Microsoft’s Bing search engine has hit a wall in China. “We’ve confirmed that Bing is currently inaccessible in China and are engaged to determine next steps,” a Microsoft spokesman said. Bing was the last major foreign search engine operating in China after Google pulled out in 2010.
Bing appears to have joined a growing list of global internet platforms that are shut out of China’s huge market, demonstrating that even tech companies that submit to Beijing’s strict internet censorship regime can still run into trouble in the country.
Microsoft’s setback comes as China and the United States are locked in a widening confrontation over technology and access to each other’s markets that experts warn could be the start of an economic cold war. It wasn’t immediately clear why Bing was being blocked.
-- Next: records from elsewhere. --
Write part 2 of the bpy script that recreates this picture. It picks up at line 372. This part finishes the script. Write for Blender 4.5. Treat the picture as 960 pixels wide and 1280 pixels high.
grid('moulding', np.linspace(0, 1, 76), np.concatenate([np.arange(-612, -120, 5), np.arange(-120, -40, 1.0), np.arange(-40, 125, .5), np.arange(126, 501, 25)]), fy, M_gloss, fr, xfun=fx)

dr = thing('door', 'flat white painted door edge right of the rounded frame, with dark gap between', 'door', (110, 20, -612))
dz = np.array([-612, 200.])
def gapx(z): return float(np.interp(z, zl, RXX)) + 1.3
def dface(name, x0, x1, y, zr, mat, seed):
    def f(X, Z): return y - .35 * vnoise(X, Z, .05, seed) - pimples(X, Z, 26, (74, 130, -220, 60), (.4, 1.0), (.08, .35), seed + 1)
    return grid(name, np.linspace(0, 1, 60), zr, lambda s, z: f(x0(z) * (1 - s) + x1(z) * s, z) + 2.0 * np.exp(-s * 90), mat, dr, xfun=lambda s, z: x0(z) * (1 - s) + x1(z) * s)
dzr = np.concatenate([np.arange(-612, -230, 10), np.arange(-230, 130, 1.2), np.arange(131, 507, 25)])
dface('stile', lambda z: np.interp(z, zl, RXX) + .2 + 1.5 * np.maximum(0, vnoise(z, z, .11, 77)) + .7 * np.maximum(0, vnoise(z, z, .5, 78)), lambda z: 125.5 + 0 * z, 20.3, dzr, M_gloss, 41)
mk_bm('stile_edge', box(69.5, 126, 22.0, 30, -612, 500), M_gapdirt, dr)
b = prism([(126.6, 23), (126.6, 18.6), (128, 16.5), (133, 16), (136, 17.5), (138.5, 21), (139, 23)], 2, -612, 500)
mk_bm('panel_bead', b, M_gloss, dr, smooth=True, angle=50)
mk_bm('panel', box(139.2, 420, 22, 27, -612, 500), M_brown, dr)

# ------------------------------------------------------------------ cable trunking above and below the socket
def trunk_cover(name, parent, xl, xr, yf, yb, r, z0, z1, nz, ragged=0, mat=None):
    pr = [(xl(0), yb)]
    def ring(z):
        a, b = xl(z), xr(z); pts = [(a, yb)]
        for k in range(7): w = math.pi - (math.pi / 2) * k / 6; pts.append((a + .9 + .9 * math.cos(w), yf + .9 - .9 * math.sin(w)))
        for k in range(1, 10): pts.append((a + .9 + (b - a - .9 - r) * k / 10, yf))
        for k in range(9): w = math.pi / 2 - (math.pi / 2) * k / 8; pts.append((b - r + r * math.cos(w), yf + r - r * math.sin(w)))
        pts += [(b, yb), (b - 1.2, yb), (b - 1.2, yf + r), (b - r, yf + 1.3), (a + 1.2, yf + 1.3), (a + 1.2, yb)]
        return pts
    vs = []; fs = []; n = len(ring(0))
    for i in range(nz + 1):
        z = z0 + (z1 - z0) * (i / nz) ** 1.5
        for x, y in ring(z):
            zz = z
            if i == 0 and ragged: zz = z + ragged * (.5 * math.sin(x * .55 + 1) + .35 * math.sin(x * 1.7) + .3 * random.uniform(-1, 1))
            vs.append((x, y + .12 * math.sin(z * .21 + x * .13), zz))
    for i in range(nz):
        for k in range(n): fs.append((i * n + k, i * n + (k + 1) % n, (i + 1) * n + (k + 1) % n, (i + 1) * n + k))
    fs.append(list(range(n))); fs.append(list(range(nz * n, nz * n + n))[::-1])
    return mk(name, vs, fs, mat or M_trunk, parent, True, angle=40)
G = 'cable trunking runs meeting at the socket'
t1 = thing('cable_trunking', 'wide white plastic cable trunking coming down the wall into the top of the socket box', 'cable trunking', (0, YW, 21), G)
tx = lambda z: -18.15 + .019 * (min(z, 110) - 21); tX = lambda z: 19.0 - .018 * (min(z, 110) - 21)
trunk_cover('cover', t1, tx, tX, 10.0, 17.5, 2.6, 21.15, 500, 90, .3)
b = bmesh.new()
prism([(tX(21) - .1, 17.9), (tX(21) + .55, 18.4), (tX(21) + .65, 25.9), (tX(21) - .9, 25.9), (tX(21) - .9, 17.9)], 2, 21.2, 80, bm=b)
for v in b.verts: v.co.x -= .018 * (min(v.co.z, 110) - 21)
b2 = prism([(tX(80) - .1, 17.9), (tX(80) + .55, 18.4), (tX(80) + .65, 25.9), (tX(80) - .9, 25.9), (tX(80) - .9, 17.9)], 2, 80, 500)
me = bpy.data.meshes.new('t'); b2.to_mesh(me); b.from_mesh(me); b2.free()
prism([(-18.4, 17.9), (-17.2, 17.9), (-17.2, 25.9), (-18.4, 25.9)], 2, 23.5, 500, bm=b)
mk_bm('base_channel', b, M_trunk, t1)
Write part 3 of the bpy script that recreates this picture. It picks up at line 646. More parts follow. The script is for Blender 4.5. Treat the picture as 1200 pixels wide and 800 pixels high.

Chinese users first noticed problems with the search engine late Wednesday, when the phrase “Can’t access Bing” started popping up on social media.”It’s not the first time that we’ve encountered issues like this for Bing in China, these do arise periodically,” Microsoft President Brad Smith said during a panel at the World Economic Forum in Davos, Switzerland.
Microsoft, which recently overtook Apple as the world’s most valuable company, has encountered problems in China before. The company’s internet video and phone call platform Skype was pulled from Apple and third-party Android app stores in China in November 2017. The Bing blackout comes as Chinese President Xi Jinping’s government seeks to tighten its control of the internet using the vast censorship apparatus known as the Great Firewall.
On Wednesday, the same day Bing started to become inaccessible for users, the Cyberspace Administration of China announced that it had closed 733 websites and shut down 9,382 apps in a crackdown on “harmful” information.